Bollinger Bands
As mentioned earlier, Bollinger Bands contract during low levels of volatility. It is believed that volatility will cycle just like the markets do. After a surge of volatility, we would expect volatility to die down. After the low volatility cycle, we would anticipate volatility to ramp up again. A “Squeeze Play” is when you find a Bollinger Band channel that is at a significant low (at least a 6 month low) indicating volatility is at a significant pause in it's cycle. The stocks found would then be analyzed in anticipation of a breakout. However, please use caution in your analysis. It is recommended that you also use RSI or some other oscillator to help confirm direction of the stock movement.
Check out this chart below on OMG. Since Bollinger Bands are a trending indicator, I have taken a trending stock to apply them to. I have also drawn a series of ovals. The light blue colored ovals indicate the width of the channel at a significant relative low. The orange colored ovals indicate when the stock had punched through these channels....I will get to these in a moment.
If you look at these squeezes, you can see the result is a nice pop in the stock which sparks a trend. After this trend, you can see volatility die down again, and then pop again.

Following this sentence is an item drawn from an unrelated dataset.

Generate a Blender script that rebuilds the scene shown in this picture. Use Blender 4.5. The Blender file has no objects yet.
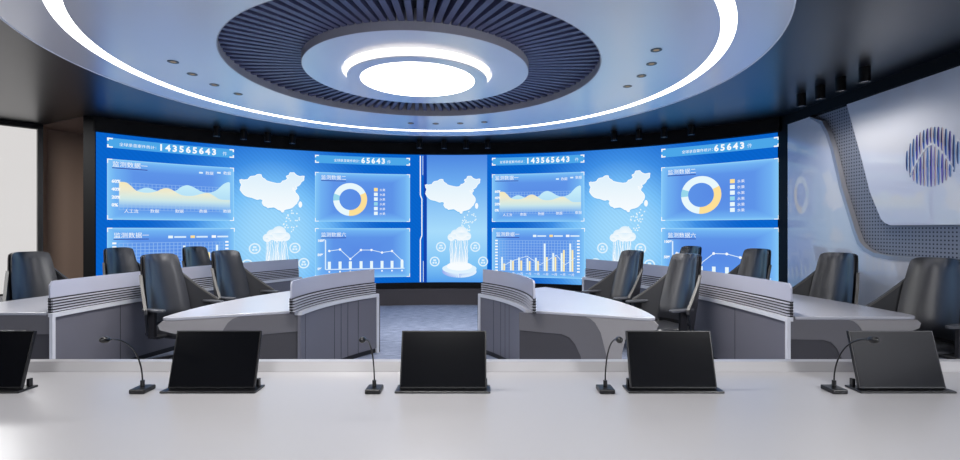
import bpy, bmesh, math, random
from mathutils import Vector, Matrix
random.seed(7)
PI = math.pi
sc = bpy.context.scene
COL = sc.collection

# ------------------------------------------------------------------ materials
def lin(c):
    return tuple(((v/255)/12.92 if v/255 <= .04045 else ((v/255+.055)/1.055)**2.4) for v in c) + (1.0,)

def mat(name, rgb, rough=.5, metal=0., spec=.5, coat=0., coat_rough=.05, coat_ior=1.5, bump=None, noise=None):
    m = bpy.data.materials.new(name); m.use_nodes = True
    nt = m.node_tree; b = nt.nodes['Principled BSDF']
    b.inputs['Base Color'].default_value = lin(rgb)
    b.inputs['Roughness'].default_value = rough
    b.inputs['Metallic'].default_value = metal
    b.inputs['Specular IOR Level'].default_value = spec
    b.inputs['Coat Weight'].default_value = coat
    b.inputs['Coat Roughness'].default_value = coat_rough
    b.inputs['Coat IOR'].default_value = coat_ior
    if noise:
        scale, lo, hi = noise
        tc = nt.nodes.new('ShaderNodeTexCoord'); n = nt.nodes.new('ShaderNodeTexNoise')
        n.inputs['Scale'].default_value = scale; n.inputs['Detail'].default_value = 6
        r = nt.nodes.new('ShaderNodeValToRGB')
        r.color_ramp.elements[0].position = .3; r.color_ramp.elements[1].position = .7
        r.color_ramp.elements[0].color = lin(lo); r.color_ramp.elements[1].color = lin(hi)
        nt.links.new(tc.outputs['Object'], n.inputs['Vector'])
        nt.links.new(n.outputs['Fac'], r.inputs['Fac'])
        nt.links.new(r.outputs['Color'], b.inputs['Base Color'])
    if bump:
        scale, st = bump
        tc = nt.nodes.new('ShaderNodeTexCoord'); n = nt.nodes.new('ShaderNodeTexNoise')
        n.inputs['Scale'].default_value = scale
        bp = nt.nodes.new('ShaderNodeBump'); bp.inputs['Strength'].default_value = st
        bp.inputs['Distance'].default_value = .01
        nt.links.new(tc.outputs['Object'], n.inputs['Vector'])
        nt.links.new(n.outputs['Fac'], bp.inputs['Height'])
        nt.links.new(bp.outputs['Normal'], b.inputs['Normal'])
    return m

def emit(name, rgb, strength=1.0):
    m = bpy.data.materials.new(name); m.use_nodes = True
    nt = m.node_tree; nt.nodes.remove(nt.nodes['Principled BSDF'])
    e = nt.nodes.new('ShaderNodeEmission'); e.inputs['Color'].default_value = lin(rgb)
    e.inputs['Strength'].default_value = strength
    nt.links.new(e.outputs[0], nt.nodes['Material Output'].inputs['Surface'])
    return m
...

Like I mentioned earlier volatility will cycle. I built a search in the toolbox that is called "The Notorious Squeeze Play" found in the momentum archives of the strategy searches. It has helped to locate stocks in a relatively narrow bandwidth. Once the stock has confirmed a break of this narrow channel, you try to take a trade in the direction of the prevailing trend.
Another method of using these...one that I traded myself, is at these points where a stock has broken it's band. Take a look at the points highlighted in orange. Since two standard deviations will corral 95% of the price movements, 5% of the time the stock travels outside it's own statistical pathways. During these times of movements of improbable distances, notice how the price tends to travel back into the channel. I used to take these trades, but I was using 3 deviations rather than 2. That would give me a higher probability (in my eyes) that the stock would retrace. It might be worth some backtesting if you find it interesting.
Notice how I did not discuss the bouncing off upper channel to lower channel. I don't find results that are very consistent with this method. So officially I will not be taking any questions on it :) Use support and resistance instead.
Hope this post was insightful. If you have no interest in Bollinger Bands, tune in later today as I discuss something extremely important....such as reality television, things that piss me off, or additional wildly random topics.
So when the price breaks through the upper or lower band do you usually wait until you get a confirmation that its coming back to the channel? Is Volume important when taking the trade?
Danny
Posted by Anonymous | 10/19/2006 05:52:00 PM
bollinger bands are far from wildly random - - but reality television...now that would just be awesome!
haha. what IS the answer to the comment above?